UNLV on Saturday afternoon brushed off the dust from a loss at Wichita State three days earlier and beat UC Riverside 73-62 before 1,772 at the SRC Arena, where 70 percent or so of those were dressed in red and cheering for the visitors.

It was a road victory in a somewhat bizarre venue, more an oversized high school gym than college arena where they aren't allowed to hang banners of past Division II national championships in baseball and women's volleyball because it's a facility used by the entire student body.

But the Highlanders moved to Division I in 2000 and I'm guessing the basketball team hasn't encountered many athletes on the level of Jones, whose production Saturday is an optimal example of how far he has come and still has to go.

He had another one of those someone-alert-SportsCenter dunks, one of those running, cutting, jumping, flying, breathtaking, one-handed slams that make NBA scouts drool and opposing defenders recoil in a pool of embarrassment and Twitter go into overdrive. He does that a lot.

But Jones also had 12 points and four rebounds in 11 first-half minutes and took only one shot and had zero points and boards in six second-half minutes. The reason for such inconsistency is the one area that has tested Jones more than any since he arrived from Chester, Pa., a top-30 recruit nationally.

He fouls too much.

It's to be expected. Odds are that Jones was rarely tested defensively at levels below this. He was more skilled than most, more able to anticipate things a step or two faster than those driving and trying to score against him. He had four fouls Saturday that kept him on the bench for most of the second half, more examples of how he needs to move his feet and not reach and better understand positioning.

"He definitely has a little bit of an adjustment period to go through," UNLV junior forward Ben Carter said of his teammate and roommate. "It's a lot more physical than high school. He might have been able to get away with some things defensively in AAU ball or high school that he can't here.

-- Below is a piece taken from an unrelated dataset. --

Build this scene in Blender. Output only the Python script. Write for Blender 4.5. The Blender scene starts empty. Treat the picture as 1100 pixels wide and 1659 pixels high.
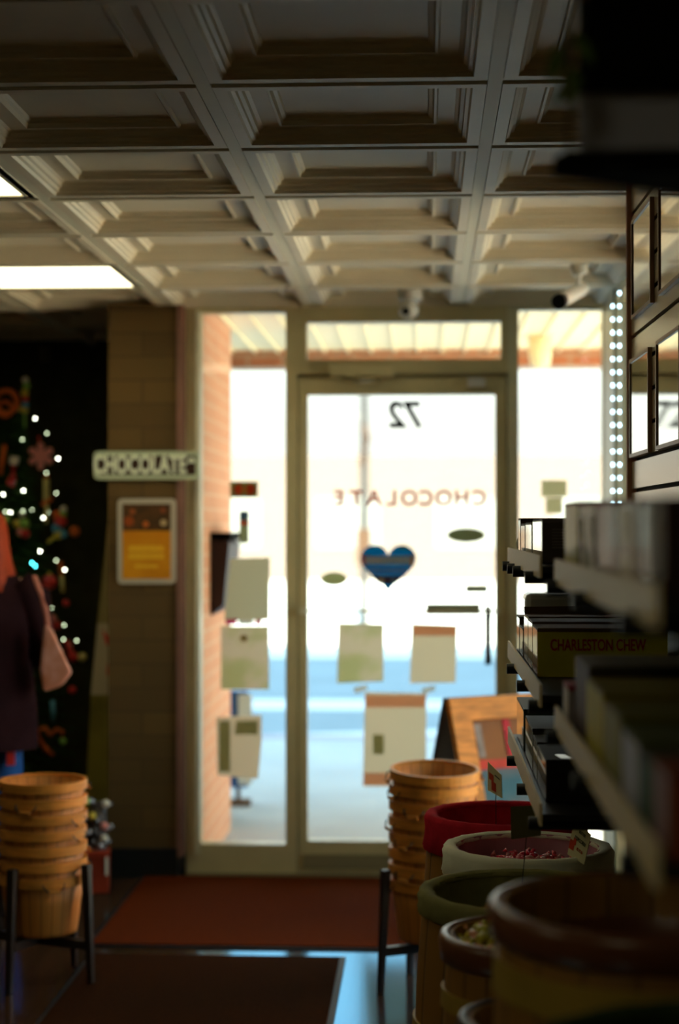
import bpy, bmesh, math, random
from mathutils import Vector, Matrix, Euler
random.seed(7)
SC = bpy.context.scene
COL = SC.collection
PI = math.pi

# ------------------------------------------------------------------ camera, light, exposure
CAMZ = 1.476
F = 2800.0
cam_d = bpy.data.cameras.new('camera'); cam = bpy.data.objects.new('camera', cam_d); COL.objects.link(cam)
cam.location = (0, 0, CAMZ)
cam_d.sensor_fit = 'VERTICAL'; cam_d.sensor_height = 36.0; cam_d.lens = F/1659*36.0
cam.rotation_euler = Euler((PI/2 + math.atan(25.5/F), 0, math.atan(140/F)), 'XYZ')
cam_d.dof.use_dof = True; cam_d.dof.focus_distance = 3.95; cam_d.dof.aperture_fstop = 1.95
cam_d.clip_start = 0.05
SC.camera = cam
SC.view_settings.view_transform = 'Standard'; SC.view_settings.look = 'None'
SC.view_settings.gamma = 1; SC.view_settings.use_curve_mapping = False
SC.view_settings.exposure = 0.3
SC.cycles.use_denoising = True
SC.cycles.max_bounces = 10; SC.cycles.diffuse_bounces = 6; SC.cycles.transparent_max_bounces = 16
SC.cycles.sample_clamp_indirect = 6.0
SC.cycles.caustics_reflective = False; SC.cycles.caustics_refractive = False

w = bpy.data.worlds.new('sky'); SC.world = w; w.use_nodes = True
nt = w.node_tree; nt.nodes.clear()
tc = nt.nodes.new('ShaderNodeTexCoord'); sx = nt.nodes.new('ShaderNodeSeparateXYZ')
rp = nt.nodes.new('ShaderNodeValToRGB'); bg = nt.nodes.new('ShaderNodeBackground'); ow = nt.nodes.new('ShaderNodeOutputWorld')
nt.links.new(tc.outputs['Generated'], sx.inputs[0]); nt.links.new(sx.outputs['Z'], rp.inputs[0])
nt.links.new(rp.outputs[0], bg.inputs[0]); nt.links.new(bg.outputs[0], ow.inputs[0])
rp.color_ramp.elements[0].position = 0.06; rp.color_ramp.elements[0].color = (.36, .365, .335, 1)
rp.color_ramp.elements[1].position = 0.7; rp.color_ramp.elements[1].color = (0.42, 0.74, 1.0, 1)
e = rp.color_ramp.elements.new(0.22); e.color = (0.86, 0.98, 1.0, 1)
bg.inputs[1].default_value = 3.2

sun_d = bpy.data.lights.new('sun', 'SUN'); sun = bpy.data.objects.new('sun', sun_d); COL.objects.link(sun)
sun_d.energy = 42; sun_d.angle = 0.01; sun_d.color = (1.0, 0.90, 0.70)
sun.rotation_euler = Vector((-0.05, 0.97, -0.42)).to_track_quat('-Z', 'Y').to_euler()
def portal(name, loc, rot, sx_, sy_):
    d = bpy.data.lights.new(name, 'AREA'); d.shape = 'RECTANGLE'; d.size = sx_; d.size_y = sy_
    o = bpy.data.objects.new(name, d); COL.objects.link(o); o.location = loc; o.rotation_euler = rot
    d.cycles.is_portal = True
portal('window_portal', (-0.13, 7.45, 1.2), (-PI/2, 0, 0), 1.85, 2.45)
portal('side_window_portal', (0.80, 6.0, 1.2), (0, PI/2, 0), 2.45, 2.9)

MW = cam.rotation_euler.to_matrix()
def at(px, py, D):
    """pixel of the photograph + distance along the shop's long axis -> point"""
    v = MW @ Vector(((px-550)/F, (829.5-py)/F, -1)); v *= D/v.y
    return Vector((v.x, v.y, v.z+CAMZ))

# ------------------------------------------------------------------ materials
def _nt(name):
    m = bpy.data.materials.new(name); m.use_nodes = True
    return m, m.node_tree, m.node_tree.nodes['Principled BSDF']
def mat(name, c, rough=0.6, metal=0.0, var=0.0, scale=8, stretch=(1,1,1), bump=0.0, spec=None, c2=None, coat=0.0):
    m, t, b = _nt(name)
    if spec is None: spec = 0.5 if rough < .42 else (.25 if rough < .7 else .02)
    b.inputs['Base Color'].default_value = (*c, 1); b.inputs['Roughness'].default_value = rough
    b.inputs['Metallic'].default_value = metal; b.inputs['Specular IOR Level'].default_value = spec
    b.inputs['Coat Weight'].default_value = coat
    if var > 0 or bump > 0 or c2:
        tc = t.nodes.new('ShaderNodeTexCoord'); mp = t.nodes.new('ShaderNodeMapping'); n = t.nodes.new('ShaderNodeTexNoise')
        mp.inputs['Scale'].default_value = stretch; n.inputs['Scale'].default_value = scale; n.inputs['Detail'].default_value = 6
        t.links.new(tc.outputs['Object'], mp.inputs[0]); t.links.new(mp.outputs[0], n.inputs['Vector'])
        if var > 0 or c2:
            r = t.nodes.new('ShaderNodeValToRGB')
            a = c2 if c2 else tuple(x*(1-var) for x in c)
            r.color_ramp.elements[0].color = (*a, 1); r.color_ramp.elements[0].position = .35
            r.color_ramp.elements[1].color = (*[min(1, x*(1+var)) for x in c], 1); r.color_ramp.elements[1].position = .65
            t.links.new(n.outputs[0], r.inputs[0]); t.links.new(r.outputs[0], b.inputs['Base Color'])
        if bump > 0:
            bm = t.nodes.new('ShaderNodeBump'); bm.inputs['Strength'].default_value = bump; bm.inputs['Distance'].default_value = .01
            t.links.new(n.outputs[0], bm.inputs['Height']); t.links.new(bm.outputs[0], b.inputs['Normal'])
    return m
def brick(name, c1, c2, mortar, rot, scale=1.0, bw=.2, bh=.065, ms=.008, rough=.85, bumps=.4):
    m, t, b = _nt(name)
    tc = t.nodes.new('ShaderNodeTexCoord'); mp = t.nodes.new('ShaderNodeMapping'); n = t.nodes.new('ShaderNodeTexBrick')
    mp.inputs['Rotation'].default_value = rot
    t.links.new(tc.outputs['Object'], mp.inputs[0]); t.links.new(mp.outputs[0], n.inputs['Vector'])
    n.inputs['Color1'].default_value = (*c1, 1); n.inputs['Color2'].default_value = (*c2, 1); n.inputs['Mortar'].default_value = (*mortar, 1)
    n.inputs['Scale'].default_value = scale; n.inputs['Brick Width'].default_value = bw; n.inputs['Row Height'].default_value = bh
    n.inputs['Mortar Size'].default_value = ms
    t.links.new(n.outputs['Color'], b.inputs['Base Color']); b.inputs['Roughness'].default_value = rough
    bm = t.nodes.new('ShaderNodeBump'); bm.inputs['Strength'].default_value = bumps; bm.invert = True
    t.links.new(n.outputs['Fac'], bm.inputs['Height']); t.links.new(bm.outputs[0], b.inputs['Normal'])
    return m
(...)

"I just tell him to use his athleticism in different ways. Get on the offensive glass, be a pest on defense, get blocks, get steals, get deflections, make it a problem for the other team. The dunks and all that will come to him. He's the best jumper I've ever seen. But there's going to be a learning curve and to just keep level-headed. You're going to have good games and bad games and games where you play 25 minutes and ones you play five minutes. It's a struggle all freshmen go through. Derrick is a special talent. He can become a special player. I truly believe that."

His ability to produce is obvious: Jones averages 10.8 points and 3.4 rebounds in just 18.3 minutes, meaning if he can stay on the floor for longer stretches — he has played 30 minutes only once in 10 games and 20 or fewer in seven — UNLV should benefit more times than not.

The Rebels are absolutely better in transition with him.

He had to play some power forward Saturday with fellow freshman Stephen Zimmerman Jr. also limited by foul trouble, another example of Jones' versatility and yet a position that even someone with his athletic gifts will struggle to guard at a listed 6 feet 7 inches, 190 pounds.

"I want to show people I'm more than a dunker," Jones said. "If dunks come, they come. If the opportunity presents itself, I'm not going to just lay the ball in. I'm going to take off and do what I do. Dunking is something I do; it's not who I am. I hope I figure everything out. But when we figure it out — there is no individual stuff with us, it's all about the team — we can go very far."

Derrick Jones Jr. spends much of his time in the sky on a basketball court, flying away for those breathtaking snapshots.

Once he figures everything else out, the sky also will be his limit.

The only one who can stop him, as the jersey number suggests, is himself.